I have just been reading about a cull of wild animals in the Forest of Dean. The beasts concerned are not, as might be expected in Gloucestershire, badgers, nor deer (although both are frequently targeted) but wild boar. There are, apparently, too many of them. The highest estimate is that there are about 1500 in the forest, and someone has decided that nearer 400 is the ‘right’ number. There was a time when wild boar roamed throughout the land, they were just there, and were never counted.

One of the issues with culling animals in this way is that, once started, it becomes a permanent practice. The boar in the forest produce more young in a year than their continental counterparts. There are probably two reasons for this: one is that they are descended from farmed stock, which was probably bred for larger litters, the other is that they are living in what was a boar-free landscape. When their numbers reach a certain level then the size of their litters will most likely reduce accordingly – nature abhors a vacuum! Culling them prevents this situation being reached.

The boar exemplify one of the anomalies in people’s attitudes to wildlife. Most people will say that they like wildlife, and millions support nature conservation organisations like the Wildlife Trusts. There are many projects to help rare and declining species, but there is much more ambivalence towards successful ones. It is often said, for example, that there are ‘too many’ badgers, magpies and grey squirrels. I have never known what ‘too many’ means. Too much damage being done perhaps, or, in the case of predators, eating too much other wildlife?
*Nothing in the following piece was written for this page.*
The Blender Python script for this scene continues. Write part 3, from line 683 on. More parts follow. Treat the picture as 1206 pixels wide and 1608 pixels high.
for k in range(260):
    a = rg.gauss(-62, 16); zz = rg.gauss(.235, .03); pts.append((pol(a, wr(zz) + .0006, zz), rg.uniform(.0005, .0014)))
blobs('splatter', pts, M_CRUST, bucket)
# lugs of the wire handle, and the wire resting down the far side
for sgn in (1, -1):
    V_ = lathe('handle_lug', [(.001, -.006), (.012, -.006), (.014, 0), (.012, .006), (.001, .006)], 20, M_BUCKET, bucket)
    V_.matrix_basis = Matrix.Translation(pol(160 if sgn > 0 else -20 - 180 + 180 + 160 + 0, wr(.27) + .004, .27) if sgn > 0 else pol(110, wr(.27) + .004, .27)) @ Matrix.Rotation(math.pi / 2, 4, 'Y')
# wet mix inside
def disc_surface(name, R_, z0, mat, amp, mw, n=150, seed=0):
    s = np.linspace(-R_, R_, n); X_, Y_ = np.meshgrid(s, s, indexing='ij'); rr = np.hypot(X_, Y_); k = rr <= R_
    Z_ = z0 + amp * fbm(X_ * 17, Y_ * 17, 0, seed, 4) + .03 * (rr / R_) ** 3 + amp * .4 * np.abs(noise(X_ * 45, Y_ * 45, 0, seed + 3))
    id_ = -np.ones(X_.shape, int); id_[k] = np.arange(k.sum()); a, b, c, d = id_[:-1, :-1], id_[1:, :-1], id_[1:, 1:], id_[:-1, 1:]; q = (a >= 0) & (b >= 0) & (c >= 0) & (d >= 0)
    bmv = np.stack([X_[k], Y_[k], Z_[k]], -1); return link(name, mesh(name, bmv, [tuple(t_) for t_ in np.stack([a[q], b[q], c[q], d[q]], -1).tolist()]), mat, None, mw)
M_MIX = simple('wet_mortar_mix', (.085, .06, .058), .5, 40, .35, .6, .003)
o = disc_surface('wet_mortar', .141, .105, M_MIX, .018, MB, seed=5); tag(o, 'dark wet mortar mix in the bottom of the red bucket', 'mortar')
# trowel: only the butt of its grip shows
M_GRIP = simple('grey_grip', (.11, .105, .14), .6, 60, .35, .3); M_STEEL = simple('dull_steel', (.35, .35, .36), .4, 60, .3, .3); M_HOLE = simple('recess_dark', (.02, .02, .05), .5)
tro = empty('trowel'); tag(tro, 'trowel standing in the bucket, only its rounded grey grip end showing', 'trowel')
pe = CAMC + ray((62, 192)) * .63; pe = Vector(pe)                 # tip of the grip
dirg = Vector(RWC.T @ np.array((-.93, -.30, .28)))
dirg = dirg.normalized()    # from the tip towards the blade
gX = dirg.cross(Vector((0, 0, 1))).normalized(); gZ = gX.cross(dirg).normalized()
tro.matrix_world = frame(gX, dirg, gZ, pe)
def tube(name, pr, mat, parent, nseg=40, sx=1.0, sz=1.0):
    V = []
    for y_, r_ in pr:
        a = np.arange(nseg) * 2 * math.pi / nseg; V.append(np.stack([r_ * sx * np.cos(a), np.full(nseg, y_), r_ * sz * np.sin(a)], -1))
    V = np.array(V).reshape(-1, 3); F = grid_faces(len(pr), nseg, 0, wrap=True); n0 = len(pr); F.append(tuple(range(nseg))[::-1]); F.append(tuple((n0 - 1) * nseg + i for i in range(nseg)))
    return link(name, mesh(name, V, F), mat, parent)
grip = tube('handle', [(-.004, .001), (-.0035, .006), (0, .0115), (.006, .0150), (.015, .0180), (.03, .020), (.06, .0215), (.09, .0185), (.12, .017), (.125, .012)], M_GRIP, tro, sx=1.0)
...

One thing we have forgotten is just how much wildlife in general has declined in recent centuries. Our ancestors lived cheek by jowl with not just more species, but with what we would consider huge numbers of individuals of those species. Of course, nuisance and damage has to be addressed, whether caused by rare or common species. Lethal control is almost never the answer where populations are concerned though, it only really works for rogue individual large animals.

Nature conservation should not be a numbers game, it should be about enabling the richest diversity of plants, animals and habitats to thrive as possible. Trying to control numbers turns it into a sort of farming.